SBA UGM turut memberikan masukan substantif dalam penyusunan Dokumen Kajian Standar Minimal Logistik dan Peralatan Bencana 2025. Beberapa hal yang menjadi perhatian antara lain adalah pentingnya penerapan standar keselamatan dalam penyediaan peralatan logistik, seperti alat pelindung diri (APD) bagi petugas dan relawan, meliputi helm, masker, kacamata pelindung, sarung tangan, sepatu keselamatan, rompi, dan baju tahan api. Selain itu, PSBA UGM juga menekankan kebutuhan alat bantu mobilitas bagi penyintas bencana, seperti kursi roda, brankar, tongkat jalan, dan kruk, yang dirancang untuk didistribusikan secara kolektif di sejumlah wilayah strategis. Usulan kerja sama formal melalui perjanjian kerja sama (PKS) atau nota kesepahaman (MoU) dengan penyedia alat berat juga diajukan, guna memperkuat kapasitas evakuasi dalam kondisi darurat. Di sisi lain, aspek pemulihan pascabencana juga menjadi sorotan, khususnya terkait penyediaan peralatan pembersih debu dan limbah. PSBA UGM juga merekomendasikan adanya inventarisasi kendaraan milik masyarakat atau industri, seperti truk dan pickup, yang dapat dimobilisasi sebagai dukungan logistik tambahan. Untuk memenuhi kebutuhan logistik yang belum tercakup oleh BPBD, keterlibatan masyarakat dan sektor swasta melalui program tanggung jawab sosial perusahaan (CSR) diusulkan sebagai alternatif pendanaan, dengan fokus pada pengadaan paket keluarga, matras, selimut, perlengkapan balita dan sekolah, serta paket kebersihan.
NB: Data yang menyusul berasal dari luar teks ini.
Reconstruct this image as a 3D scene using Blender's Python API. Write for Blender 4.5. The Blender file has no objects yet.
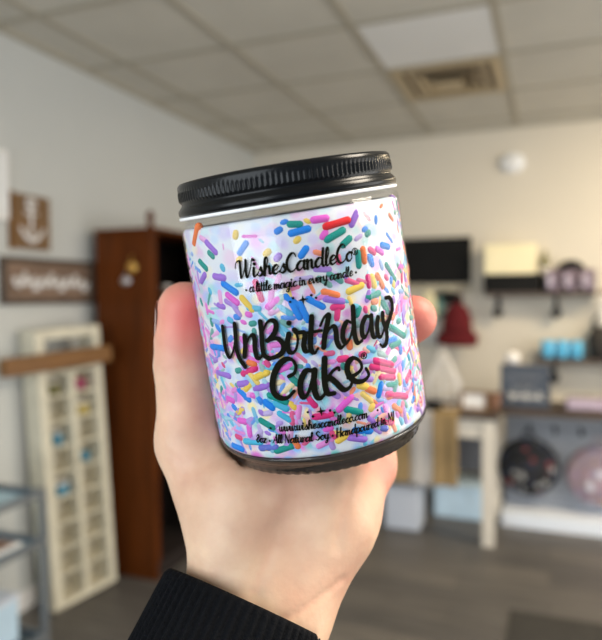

Kegiatan workshop ini diawali dengan sesi pemaparan materi secara panel, dilanjutkan dengan diskusi kelompok terarah (Focus Group Discussion), dan ditutup dengan penyusunan rumusan hasil yang akan menjadi dasar dalam perencanaan logistik penanggulangan bencana di Kabupaten Sleman.
Melalui partisipasi ini, PSBA UGM berkontribusi dalam penguatan sistem penanggulangan bencana berbasis data dan kearifan lokal, serta mendukung pengembangan kebijakan yang berbasis kebutuhan riil masyarakat di wilayah rawan bencana.